With Venezuela sitting on an estimated one-fifth of the world’s proven oil reserves, Chavez has sought to achieve room to maneuver by forging new economic ties, particularly with China, while diverting a portion of oil profits to pay for social assistance programs. But the fundamental relationship of dependency remains, and US oil conglomerates, such as Chevron, continue to play a major role in the country’s economy.
The Venezuelan working class, however, is coming into increasing conflict with the Chavista setup. According to the Venezuelan Observatory of Social Conflict, the number of protests organized by sections of the working class rose to 225 in August, the highest number since the year began.
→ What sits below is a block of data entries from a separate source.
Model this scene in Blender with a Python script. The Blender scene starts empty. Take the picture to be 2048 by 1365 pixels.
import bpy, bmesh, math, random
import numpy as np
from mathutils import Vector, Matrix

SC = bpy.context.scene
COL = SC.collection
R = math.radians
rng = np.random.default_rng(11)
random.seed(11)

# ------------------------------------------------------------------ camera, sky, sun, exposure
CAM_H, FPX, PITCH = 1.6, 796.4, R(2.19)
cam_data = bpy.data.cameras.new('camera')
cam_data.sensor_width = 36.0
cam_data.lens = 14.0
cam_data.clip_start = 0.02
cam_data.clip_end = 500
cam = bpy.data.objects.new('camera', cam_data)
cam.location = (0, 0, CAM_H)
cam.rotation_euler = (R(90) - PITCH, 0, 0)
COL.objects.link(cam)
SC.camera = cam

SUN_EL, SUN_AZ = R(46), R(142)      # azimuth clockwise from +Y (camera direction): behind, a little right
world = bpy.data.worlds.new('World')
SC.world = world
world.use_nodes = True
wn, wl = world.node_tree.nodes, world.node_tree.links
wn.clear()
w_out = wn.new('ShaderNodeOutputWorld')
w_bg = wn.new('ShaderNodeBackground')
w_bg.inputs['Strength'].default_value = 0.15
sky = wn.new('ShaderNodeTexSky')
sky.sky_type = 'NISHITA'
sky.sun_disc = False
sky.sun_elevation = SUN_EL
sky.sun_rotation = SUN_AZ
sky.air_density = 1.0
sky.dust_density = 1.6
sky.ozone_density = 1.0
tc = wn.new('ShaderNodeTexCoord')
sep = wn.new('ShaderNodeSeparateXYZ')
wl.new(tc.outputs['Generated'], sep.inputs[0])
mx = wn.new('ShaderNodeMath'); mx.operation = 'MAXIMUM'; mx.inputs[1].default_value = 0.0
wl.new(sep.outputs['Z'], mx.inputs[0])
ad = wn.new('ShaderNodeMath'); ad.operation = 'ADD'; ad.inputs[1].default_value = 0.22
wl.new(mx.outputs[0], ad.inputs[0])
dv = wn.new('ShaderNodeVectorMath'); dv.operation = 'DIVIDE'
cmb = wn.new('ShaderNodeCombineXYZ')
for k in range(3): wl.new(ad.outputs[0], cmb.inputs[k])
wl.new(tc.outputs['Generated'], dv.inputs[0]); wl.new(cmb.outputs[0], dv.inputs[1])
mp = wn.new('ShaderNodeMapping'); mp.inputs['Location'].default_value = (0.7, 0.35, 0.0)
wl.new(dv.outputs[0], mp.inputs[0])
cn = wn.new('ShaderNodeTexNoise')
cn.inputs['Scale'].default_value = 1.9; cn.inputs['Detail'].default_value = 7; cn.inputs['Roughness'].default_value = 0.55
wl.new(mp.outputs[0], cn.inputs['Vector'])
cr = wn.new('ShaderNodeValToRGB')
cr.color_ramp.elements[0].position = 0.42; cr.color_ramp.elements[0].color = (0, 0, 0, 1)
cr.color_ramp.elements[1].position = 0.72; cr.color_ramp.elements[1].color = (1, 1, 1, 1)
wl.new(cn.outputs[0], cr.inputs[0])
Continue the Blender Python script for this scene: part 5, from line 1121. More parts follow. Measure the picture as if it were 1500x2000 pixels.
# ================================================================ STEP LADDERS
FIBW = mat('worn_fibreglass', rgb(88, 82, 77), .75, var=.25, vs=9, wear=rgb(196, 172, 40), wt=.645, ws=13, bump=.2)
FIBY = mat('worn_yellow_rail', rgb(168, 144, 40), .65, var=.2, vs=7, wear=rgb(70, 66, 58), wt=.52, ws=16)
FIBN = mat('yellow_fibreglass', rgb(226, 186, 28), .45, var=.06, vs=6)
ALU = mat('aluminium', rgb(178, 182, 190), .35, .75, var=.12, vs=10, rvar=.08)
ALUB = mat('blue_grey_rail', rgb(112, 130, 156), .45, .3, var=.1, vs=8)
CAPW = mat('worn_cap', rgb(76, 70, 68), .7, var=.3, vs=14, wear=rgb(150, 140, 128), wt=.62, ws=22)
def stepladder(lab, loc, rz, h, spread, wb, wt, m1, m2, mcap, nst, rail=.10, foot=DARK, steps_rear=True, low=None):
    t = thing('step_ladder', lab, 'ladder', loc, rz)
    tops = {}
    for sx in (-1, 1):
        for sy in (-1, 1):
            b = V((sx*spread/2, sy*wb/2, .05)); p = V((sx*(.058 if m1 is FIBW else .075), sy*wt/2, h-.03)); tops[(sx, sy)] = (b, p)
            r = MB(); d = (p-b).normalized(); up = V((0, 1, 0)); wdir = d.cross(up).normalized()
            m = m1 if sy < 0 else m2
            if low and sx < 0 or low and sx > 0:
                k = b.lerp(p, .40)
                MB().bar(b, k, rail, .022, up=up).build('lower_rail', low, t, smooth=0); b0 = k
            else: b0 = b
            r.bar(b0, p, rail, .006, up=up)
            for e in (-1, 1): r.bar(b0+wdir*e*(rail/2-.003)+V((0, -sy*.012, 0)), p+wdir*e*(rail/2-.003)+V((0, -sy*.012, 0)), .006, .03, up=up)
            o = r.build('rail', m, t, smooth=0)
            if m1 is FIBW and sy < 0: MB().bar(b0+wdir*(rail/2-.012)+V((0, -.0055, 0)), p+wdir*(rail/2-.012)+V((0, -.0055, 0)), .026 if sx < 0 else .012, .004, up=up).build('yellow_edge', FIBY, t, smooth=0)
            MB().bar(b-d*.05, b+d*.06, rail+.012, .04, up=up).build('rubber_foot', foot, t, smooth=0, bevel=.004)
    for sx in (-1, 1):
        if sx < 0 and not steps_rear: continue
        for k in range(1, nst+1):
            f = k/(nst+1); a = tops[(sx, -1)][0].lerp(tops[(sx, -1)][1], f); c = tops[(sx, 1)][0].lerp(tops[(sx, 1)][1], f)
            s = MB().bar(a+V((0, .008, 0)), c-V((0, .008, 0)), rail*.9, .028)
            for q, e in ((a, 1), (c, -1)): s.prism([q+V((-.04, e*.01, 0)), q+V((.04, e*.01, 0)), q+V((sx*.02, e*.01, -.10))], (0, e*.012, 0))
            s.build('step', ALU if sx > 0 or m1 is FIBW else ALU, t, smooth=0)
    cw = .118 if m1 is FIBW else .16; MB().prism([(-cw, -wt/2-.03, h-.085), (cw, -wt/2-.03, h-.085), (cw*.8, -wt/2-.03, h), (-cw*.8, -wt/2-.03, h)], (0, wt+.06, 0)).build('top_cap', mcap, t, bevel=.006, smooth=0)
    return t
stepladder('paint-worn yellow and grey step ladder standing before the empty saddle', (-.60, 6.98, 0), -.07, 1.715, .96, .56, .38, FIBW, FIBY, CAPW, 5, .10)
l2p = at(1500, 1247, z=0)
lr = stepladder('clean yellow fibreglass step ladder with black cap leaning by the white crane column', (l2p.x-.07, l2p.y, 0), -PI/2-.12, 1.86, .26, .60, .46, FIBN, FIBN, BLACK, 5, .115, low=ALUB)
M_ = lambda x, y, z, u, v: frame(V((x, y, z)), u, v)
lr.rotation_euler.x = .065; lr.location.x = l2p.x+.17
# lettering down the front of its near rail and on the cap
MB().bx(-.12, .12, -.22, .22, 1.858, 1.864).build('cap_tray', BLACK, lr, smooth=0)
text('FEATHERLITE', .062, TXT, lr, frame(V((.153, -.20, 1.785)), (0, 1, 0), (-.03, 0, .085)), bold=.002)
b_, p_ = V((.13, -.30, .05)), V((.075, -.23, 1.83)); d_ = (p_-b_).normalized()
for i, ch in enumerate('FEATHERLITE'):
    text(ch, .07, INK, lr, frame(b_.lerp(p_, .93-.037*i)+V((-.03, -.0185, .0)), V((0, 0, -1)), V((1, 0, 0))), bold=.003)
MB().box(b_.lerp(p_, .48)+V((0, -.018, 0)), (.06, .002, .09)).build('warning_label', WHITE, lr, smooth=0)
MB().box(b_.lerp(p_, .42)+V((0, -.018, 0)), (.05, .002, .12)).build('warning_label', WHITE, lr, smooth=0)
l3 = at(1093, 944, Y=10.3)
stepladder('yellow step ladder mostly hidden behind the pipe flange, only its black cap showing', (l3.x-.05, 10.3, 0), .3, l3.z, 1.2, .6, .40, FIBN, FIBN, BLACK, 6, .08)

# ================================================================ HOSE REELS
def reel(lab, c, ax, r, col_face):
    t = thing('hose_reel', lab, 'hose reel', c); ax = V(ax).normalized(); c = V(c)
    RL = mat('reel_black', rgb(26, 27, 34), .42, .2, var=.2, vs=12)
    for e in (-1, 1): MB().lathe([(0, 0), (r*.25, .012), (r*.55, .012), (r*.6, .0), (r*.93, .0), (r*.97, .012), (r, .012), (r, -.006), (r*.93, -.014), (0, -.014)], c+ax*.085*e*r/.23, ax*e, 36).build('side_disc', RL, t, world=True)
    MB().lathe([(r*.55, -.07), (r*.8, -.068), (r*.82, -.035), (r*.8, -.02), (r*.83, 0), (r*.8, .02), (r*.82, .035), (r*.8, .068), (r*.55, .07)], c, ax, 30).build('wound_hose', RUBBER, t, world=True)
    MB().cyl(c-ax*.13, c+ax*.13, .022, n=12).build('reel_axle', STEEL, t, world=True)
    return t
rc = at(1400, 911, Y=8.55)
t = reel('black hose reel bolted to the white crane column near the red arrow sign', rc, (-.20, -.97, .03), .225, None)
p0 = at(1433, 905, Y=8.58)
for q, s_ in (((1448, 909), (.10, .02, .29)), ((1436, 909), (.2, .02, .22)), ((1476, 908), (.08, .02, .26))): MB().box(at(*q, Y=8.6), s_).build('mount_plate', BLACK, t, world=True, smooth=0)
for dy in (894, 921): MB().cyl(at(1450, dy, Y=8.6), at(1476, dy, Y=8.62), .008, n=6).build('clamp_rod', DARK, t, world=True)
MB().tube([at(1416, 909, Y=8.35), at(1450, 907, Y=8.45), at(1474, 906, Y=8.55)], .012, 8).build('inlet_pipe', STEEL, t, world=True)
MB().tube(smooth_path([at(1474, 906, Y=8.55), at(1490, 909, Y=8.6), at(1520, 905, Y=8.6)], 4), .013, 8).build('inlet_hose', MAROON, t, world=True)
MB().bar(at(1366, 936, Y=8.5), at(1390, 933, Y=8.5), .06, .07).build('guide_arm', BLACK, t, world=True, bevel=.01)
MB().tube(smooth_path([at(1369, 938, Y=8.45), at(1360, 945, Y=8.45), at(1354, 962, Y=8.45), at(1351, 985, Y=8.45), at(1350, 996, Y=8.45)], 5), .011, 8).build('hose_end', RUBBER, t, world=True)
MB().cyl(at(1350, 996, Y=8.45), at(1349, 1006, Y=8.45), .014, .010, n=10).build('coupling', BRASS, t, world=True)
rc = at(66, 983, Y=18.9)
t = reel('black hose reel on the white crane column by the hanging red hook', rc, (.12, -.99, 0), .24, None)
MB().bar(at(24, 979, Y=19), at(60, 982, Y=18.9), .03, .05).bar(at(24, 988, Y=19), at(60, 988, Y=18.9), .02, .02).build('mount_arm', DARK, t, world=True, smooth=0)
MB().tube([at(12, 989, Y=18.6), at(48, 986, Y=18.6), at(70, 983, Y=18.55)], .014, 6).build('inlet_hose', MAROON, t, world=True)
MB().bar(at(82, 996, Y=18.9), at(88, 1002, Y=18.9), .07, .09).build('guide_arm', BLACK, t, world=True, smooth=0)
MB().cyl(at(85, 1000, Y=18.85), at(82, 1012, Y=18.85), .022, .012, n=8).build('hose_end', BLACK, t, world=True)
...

The group reported that along with a growing combativeness in the working class, the number of union members killed in the course of these struggles has also risen, with 65 deaths recorded between January and September of this year.
The Chavez government has attempted to criminalize strikes and protests, particularly those carried out by workers in the public sector, who are branded as “counterrevolutionaries.”
For an entire layer of the pseudo-left in Latin America, Europe and the US, Chavez’s “21st Century Socialism” is embraced precisely because it is founded on a rejection of genuine socialism. That is, it disavows the Marxist conception that a socialist transformation can be carried out only through a conscious revolutionary struggle by the working class, and holds out the prospect of it being implemented as a program imposed by a petty-bourgeois nationalist movement or a charismatic comandante.
Whoever is elected on October 7, the class struggle in Venezuela will intensify under the impact of the global capitalist crisis. The decisive question is the construction of a new, independent revolutionary party, fighting for the political mobilization of the Venezuelan working class as part of a global struggle against capitalism.